## Requirement
Repeat the listing that follows, character for character, minus the pictures.

Data section start

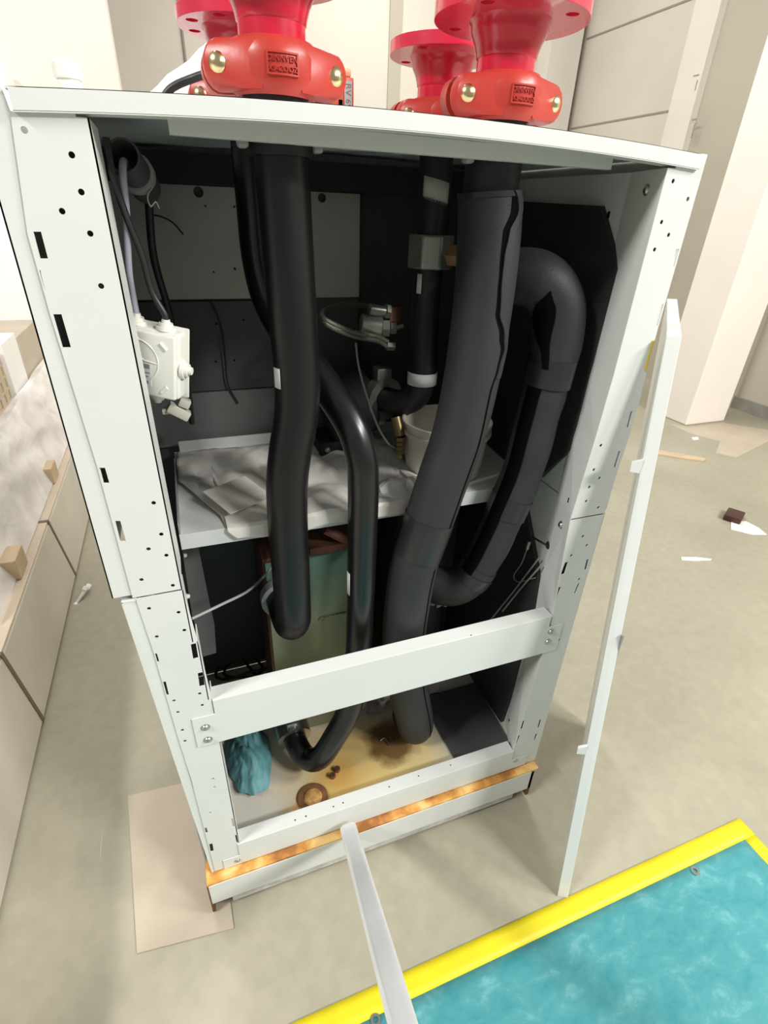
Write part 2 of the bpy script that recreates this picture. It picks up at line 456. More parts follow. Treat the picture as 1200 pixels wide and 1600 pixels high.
def plabel(o, label):
    o['label'] = label
    return o

def copy_tree(o, parent=None):
    c = o.copy(); C.objects.link(c); ORG[c] = ORG[o]
    if parent is not None: c.parent = parent
    for ch in list(o.children): copy_tree(ch, c)
    return c

def struct(o):
    o['kind'] = 'structure'
    return o

def circ(cx, cy, r, n=12, rx=None):
    return [(cx + r * math.cos(2 * PI * k / n), cy + (rx or r) * math.sin(2 * PI * k / n)) for k in range(n)]

def px_hole(u, v, r=0.0035, y=0.0):
    p = at(u, v, 'y', y)
    return circ(p.x, p.z, r)

def px_poly(pts, y=0.0):
    return [(at(u, v, 'y', y).x, at(u, v, 'y', y).z) for u, v in pts]

def text_mb(mb, body, size, fn, depth=0.0006):
    """raised or printed lettering; fn(a, b, d) places it"""
    cu = bpy.data.curves.new('lettering', 'FONT')
    cu.body = body; cu.size = size; cu.align_x = 'CENTER'; cu.align_y = 'CENTER'
    cu.resolution_u = 2
    ob = bpy.data.objects.new('lettering', cu)
    C.objects.link(ob)
    dg = bpy.context.evaluated_depsgraph_get()
    me = ob.evaluated_get(dg).to_mesh()
    t = bmesh.new(); t.from_mesh(me)
    ob.evaluated_get(dg).to_mesh_clear()
    if t.faces:
        r_ = bmesh.ops.extrude_face_region(t, geom=list(t.faces))
        ext = [g for g in r_['geom'] if isinstance(g, bmesh.types.BMVert)]
        up = set(ext)
        co = {v: fn(v.co.x, v.co.y, depth if v in up else 0.0) for v in t.verts}
        for v in t.verts: v.co = co[v]
    mb.merge(t)
    bpy.data.objects.remove(ob); bpy.data.curves.remove(cu)
    return mb

YF = lambda a, b, d: V((a, d, b))            # sheets facing the front: (x, z), depth to the back
XF = lambda x0: (lambda a, b, d: V((x0 + d, a, b)))
ZF = lambda z0: (lambda a, b, d: V((a, b, z0 + d)))

# ------------------------------------------------------------------ setting
fl = MB().box((-4, -3.5, -0.08), (6.2, 7.2, 0)).build('floor', 'floor', base=(0, 0, 0), smooth=0); struct(fl)
wb = MB().box((-4, 6.7, 0), (5.5, 6.85, 5.2)).build('wall_back', 'wall', smooth=0); struct(wb)
for x0, x1 in ((0.60, 0.62), (2.90, 3.05)):
    struct(MB().box((x0, 6.675, 0), (x1, 6.7, 5.2)).build('trim_1', 'seam' if x1 - x0 < 0.05 else 'wall_dark', smooth=0))
struct(MB().box((4.95, 6.45, 0), (5.4, 6.7, 5.2)).build('trim_2', 'pilaster', smooth=0))
wr = MB().box((5.5, -3.5, 0), (5.65, 6.85, 5.2)).build('wall_right', 'wall', smooth=0); struct(wr)
for z in (0.86, 1.80, 2.71, 3.63, 4.5):
    struct(MB().box((5.492, 4.7, z), (5.5, 6.5, z + 0.018)).build('trim_3', 'seam', smooth=0))
struct(MB().box((5.36, 4.36, 0), (5.5, 4.68, 5.2)).build('trim_4', 'pilaster', smooth=0))
struct(MB().box((5.44, 2.9, 0), (5.5, 4.36, 5.2)).build('trim_5', 'wall_dark', smooth=0))  # wall recess, its shade put into a darker wall colour
struct(MB().box((5.46, -3.5, 0), (5.5, 2.9, 0.12)).build('baseboard_right', 'basegrey', smooth=0))
col = MB().box((4.5, 2.59, 0), (5.0, 3.0, 5.2)).build('trim_6', 'column', smooth=0, bevel=0.012); struct(col)
cl = MB().box((-1.6, 3.9, 0), (0.0, 4.3, 5.2)).build('trim_7', 'column_left', smooth=0); struct(cl)
# wall marks on the pilaster: scuffs
mk = MB()
for u, v, w_, h_ in ((1088, 118, .035, .006), (1088, 133, .006, .04), (1085, 187, .03, .008), (1083, 205, .008, .06)):
    p = at(u, v, 'x', 5.36)
    mk.box((5.358, p.y - w_, p.z - h_), (5.3605, p.y + w_, p.z + h_))
struct(mk.build('trim_8', 'seam', smooth=0))

# ------------------------------------------------------------------ the cabinet
cab = thing('heat_pump_cabinet', (0.5, 0.33, 0.0), 'tall open light grey metal cabinet with its front removed and pipes inside', 'cabinet')

def lid_z(x):
    return 0.0155 * (1 - ((x - 0.5) / 0.5) ** 2)

PA, PD, PC, PB = (0.308, 0.12), (0.302, 0.37), (0.668, 0.12), (0.672, 0.36)     # where the four pipes pass the lid
holes = [circ(x, y, r, 28) for (x, y), r in ((PA, 0.047), (PD, 0.045), (PC, 0.055), (PB, 0.045))]
b_ = MB()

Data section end

## Answer to the exercise
Write part 2 of the bpy script that recreates this picture. It picks up at line 456. More parts follow. Treat the picture as 1200 pixels wide and 1600 pixels high.
def plabel(o, label):
    o['label'] = label
    return o

def copy_tree(o, parent=None):
    c = o.copy(); C.objects.link(c); ORG[c] = ORG[o]
    if parent is not None: c.parent = parent
    for ch in list(o.children): copy_tree(ch, c)
    return c

def struct(o):
    o['kind'] = 'structure'
    return o

def circ(cx, cy, r, n=12, rx=None):
    return [(cx + r * math.cos(2 * PI * k / n), cy + (rx or r) * math.sin(2 * PI * k / n)) for k in range(n)]

def px_hole(u, v, r=0.0035, y=0.0):
    p = at(u, v, 'y', y)
    return circ(p.x, p.z, r)

def px_poly(pts, y=0.0):
    return [(at(u, v, 'y', y).x, at(u, v, 'y', y).z) for u, v in pts]

def text_mb(mb, body, size, fn, depth=0.0006):
    """raised or printed lettering; fn(a, b, d) places it"""
    cu = bpy.data.curves.new('lettering', 'FONT')
    cu.body = body; cu.size = size; cu.align_x = 'CENTER'; cu.align_y = 'CENTER'
    cu.resolution_u = 2
    ob = bpy.data.objects.new('lettering', cu)
    C.objects.link(ob)
    dg = bpy.context.evaluated_depsgraph_get()
    me = ob.evaluated_get(dg).to_mesh()
    t = bmesh.new(); t.from_mesh(me)
    ob.evaluated_get(dg).to_mesh_clear()
    if t.faces:
        r_ = bmesh.ops.extrude_face_region(t, geom=list(t.faces))
        ext = [g for g in r_['geom'] if isinstance(g, bmesh.types.BMVert)]
        up = set(ext)
        co = {v: fn(v.co.x, v.co.y, depth if v in up else 0.0) for v in t.verts}
        for v in t.verts: v.co = co[v]
    mb.merge(t)
    bpy.data.objects.remove(ob); bpy.data.curves.remove(cu)
    return mb

YF = lambda a, b, d: V((a, d, b))            # sheets facing the front: (x, z), depth to the back
XF = lambda x0: (lambda a, b, d: V((x0 + d, a, b)))
ZF = lambda z0: (lambda a, b, d: V((a, b, z0 + d)))

# ------------------------------------------------------------------ setting
fl = MB().box((-4, -3.5, -0.08), (6.2, 7.2, 0)).build('floor', 'floor', base=(0, 0, 0), smooth=0); struct(fl)
wb = MB().box((-4, 6.7, 0), (5.5, 6.85, 5.2)).build('wall_back', 'wall', smooth=0); struct(wb)
for x0, x1 in ((0.60, 0.62), (2.90, 3.05)):
    struct(MB().box((x0, 6.675, 0), (x1, 6.7, 5.2)).build('trim_1', 'seam' if x1 - x0 < 0.05 else 'wall_dark', smooth=0))
struct(MB().box((4.95, 6.45, 0), (5.4, 6.7, 5.2)).build('trim_2', 'pilaster', smooth=0))
wr = MB().box((5.5, -3.5, 0), (5.65, 6.85, 5.2)).build('wall_right', 'wall', smooth=0); struct(wr)
for z in (0.86, 1.80, 2.71, 3.63, 4.5):
    struct(MB().box((5.492, 4.7, z), (5.5, 6.5, z + 0.018)).build('trim_3', 'seam', smooth=0))
struct(MB().box((5.36, 4.36, 0), (5.5, 4.68, 5.2)).build('trim_4', 'pilaster', smooth=0))
struct(MB().box((5.44, 2.9, 0), (5.5, 4.36, 5.2)).build('trim_5', 'wall_dark', smooth=0))  # wall recess, its shade put into a darker wall colour
struct(MB().box((5.46, -3.5, 0), (5.5, 2.9, 0.12)).build('baseboard_right', 'basegrey', smooth=0))
col = MB().box((4.5, 2.59, 0), (5.0, 3.0, 5.2)).build('trim_6', 'column', smooth=0, bevel=0.012); struct(col)
cl = MB().box((-1.6, 3.9, 0), (0.0, 4.3, 5.2)).build('trim_7', 'column_left', smooth=0); struct(cl)
# wall marks on the pilaster: scuffs
mk = MB()
for u, v, w_, h_ in ((1088, 118, .035, .006), (1088, 133, .006, .04), (1085, 187, .03, .008), (1083, 205, .008, .06)):
    p = at(u, v, 'x', 5.36)
    mk.box((5.358, p.y - w_, p.z - h_), (5.3605, p.y + w_, p.z + h_))
struct(mk.build('trim_8', 'seam', smooth=0))

# ------------------------------------------------------------------ the cabinet
cab = thing('heat_pump_cabinet', (0.5, 0.33, 0.0), 'tall open light grey metal cabinet with its front removed and pipes inside', 'cabinet')

def lid_z(x):
    return 0.0155 * (1 - ((x - 0.5) / 0.5) ** 2)

PA, PD, PC, PB = (0.308, 0.12), (0.302, 0.37), (0.668, 0.12), (0.672, 0.36)     # where the four pipes pass the lid
holes = [circ(x, y, r, 28) for (x, y), r in ((PA, 0.047), (PD, 0.045), (PC, 0.055), (PB, 0.045))]
b_ = MB()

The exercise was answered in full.